=== Problem statement ===
Extract each line of the material that follows exactly and omit its pictures.

=== Material provided ===
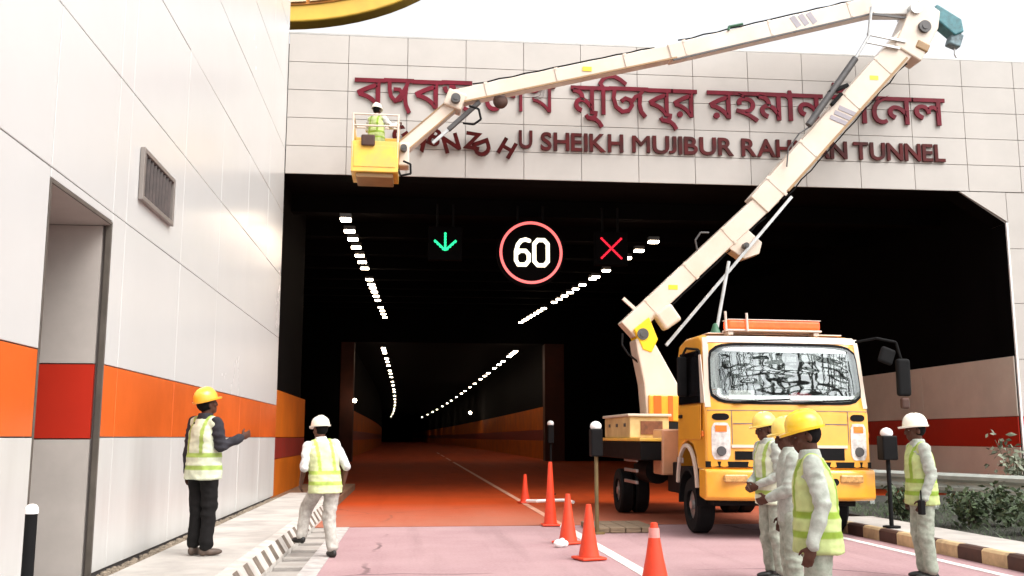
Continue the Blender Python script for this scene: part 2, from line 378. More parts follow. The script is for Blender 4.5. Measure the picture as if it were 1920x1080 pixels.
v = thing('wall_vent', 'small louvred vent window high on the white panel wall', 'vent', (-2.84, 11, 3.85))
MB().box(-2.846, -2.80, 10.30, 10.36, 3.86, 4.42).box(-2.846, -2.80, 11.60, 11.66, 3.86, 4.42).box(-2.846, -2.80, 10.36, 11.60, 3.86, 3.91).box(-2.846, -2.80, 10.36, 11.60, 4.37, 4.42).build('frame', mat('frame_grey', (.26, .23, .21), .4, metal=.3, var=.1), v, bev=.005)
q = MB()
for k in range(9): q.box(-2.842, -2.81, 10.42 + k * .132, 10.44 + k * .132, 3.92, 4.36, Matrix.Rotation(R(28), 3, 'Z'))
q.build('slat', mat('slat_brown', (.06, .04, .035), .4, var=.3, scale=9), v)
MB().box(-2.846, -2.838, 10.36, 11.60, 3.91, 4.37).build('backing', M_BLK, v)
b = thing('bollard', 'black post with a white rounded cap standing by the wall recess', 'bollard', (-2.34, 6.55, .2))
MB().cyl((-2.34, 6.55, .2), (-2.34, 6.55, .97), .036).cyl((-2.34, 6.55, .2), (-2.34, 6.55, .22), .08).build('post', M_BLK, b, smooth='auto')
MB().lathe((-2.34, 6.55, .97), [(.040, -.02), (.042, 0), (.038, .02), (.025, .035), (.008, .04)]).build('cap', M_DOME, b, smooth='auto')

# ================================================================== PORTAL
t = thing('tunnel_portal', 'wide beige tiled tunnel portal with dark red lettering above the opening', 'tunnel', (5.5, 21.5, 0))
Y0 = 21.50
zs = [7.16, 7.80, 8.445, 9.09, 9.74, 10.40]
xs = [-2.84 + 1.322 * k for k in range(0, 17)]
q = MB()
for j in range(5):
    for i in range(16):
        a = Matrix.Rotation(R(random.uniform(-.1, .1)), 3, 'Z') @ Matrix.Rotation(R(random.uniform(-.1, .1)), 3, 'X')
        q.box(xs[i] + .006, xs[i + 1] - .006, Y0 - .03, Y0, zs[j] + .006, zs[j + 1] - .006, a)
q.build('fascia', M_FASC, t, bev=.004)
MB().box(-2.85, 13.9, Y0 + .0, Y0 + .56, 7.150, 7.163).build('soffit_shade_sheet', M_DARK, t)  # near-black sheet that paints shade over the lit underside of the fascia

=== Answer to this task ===
Continue the Blender Python script for this scene: part 2, from line 378. More parts follow. The script is for Blender 4.5. Measure the picture as if it were 1920x1080 pixels.
v = thing('wall_vent', 'small louvred vent window high on the white panel wall', 'vent', (-2.84, 11, 3.85))
MB().box(-2.846, -2.80, 10.30, 10.36, 3.86, 4.42).box(-2.846, -2.80, 11.60, 11.66, 3.86, 4.42).box(-2.846, -2.80, 10.36, 11.60, 3.86, 3.91).box(-2.846, -2.80, 10.36, 11.60, 4.37, 4.42).build('frame', mat('frame_grey', (.26, .23, .21), .4, metal=.3, var=.1), v, bev=.005)
q = MB()
for k in range(9): q.box(-2.842, -2.81, 10.42 + k * .132, 10.44 + k * .132, 3.92, 4.36, Matrix.Rotation(R(28), 3, 'Z'))
q.build('slat', mat('slat_brown', (.06, .04, .035), .4, var=.3, scale=9), v)
MB().box(-2.846, -2.838, 10.36, 11.60, 3.91, 4.37).build('backing', M_BLK, v)
b = thing('bollard', 'black post with a white rounded cap standing by the wall recess', 'bollard', (-2.34, 6.55, .2))
MB().cyl((-2.34, 6.55, .2), (-2.34, 6.55, .97), .036).cyl((-2.34, 6.55, .2), (-2.34, 6.55, .22), .08).build('post', M_BLK, b, smooth='auto')
MB().lathe((-2.34, 6.55, .97), [(.040, -.02), (.042, 0), (.038, .02), (.025, .035), (.008, .04)]).build('cap', M_DOME, b, smooth='auto')

# ================================================================== PORTAL
t = thing('tunnel_portal', 'wide beige tiled tunnel portal with dark red lettering above the opening', 'tunnel', (5.5, 21.5, 0))
Y0 = 21.50
zs = [7.16, 7.80, 8.445, 9.09, 9.74, 10.40]
xs = [-2.84 + 1.322 * k for k in range(0, 17)]
q = MB()
for j in range(5):
    for i in range(16):
        a = Matrix.Rotation(R(random.uniform(-.1, .1)), 3, 'Z') @ Matrix.Rotation(R(random.uniform(-.1, .1)), 3, 'X')
        q.box(xs[i] + .006, xs[i + 1] - .006, Y0 - .03, Y0, zs[j] + .006, zs[j + 1] - .006, a)
q.build('fascia', M_FASC, t, bev=.004)
MB().box(-2.85, 13.9, Y0 + .0, Y0 + .56, 7.150, 7.163).build('soffit_shade_sheet', M_DARK, t)  # near-black sheet that paints shade over the lit underside of the fascia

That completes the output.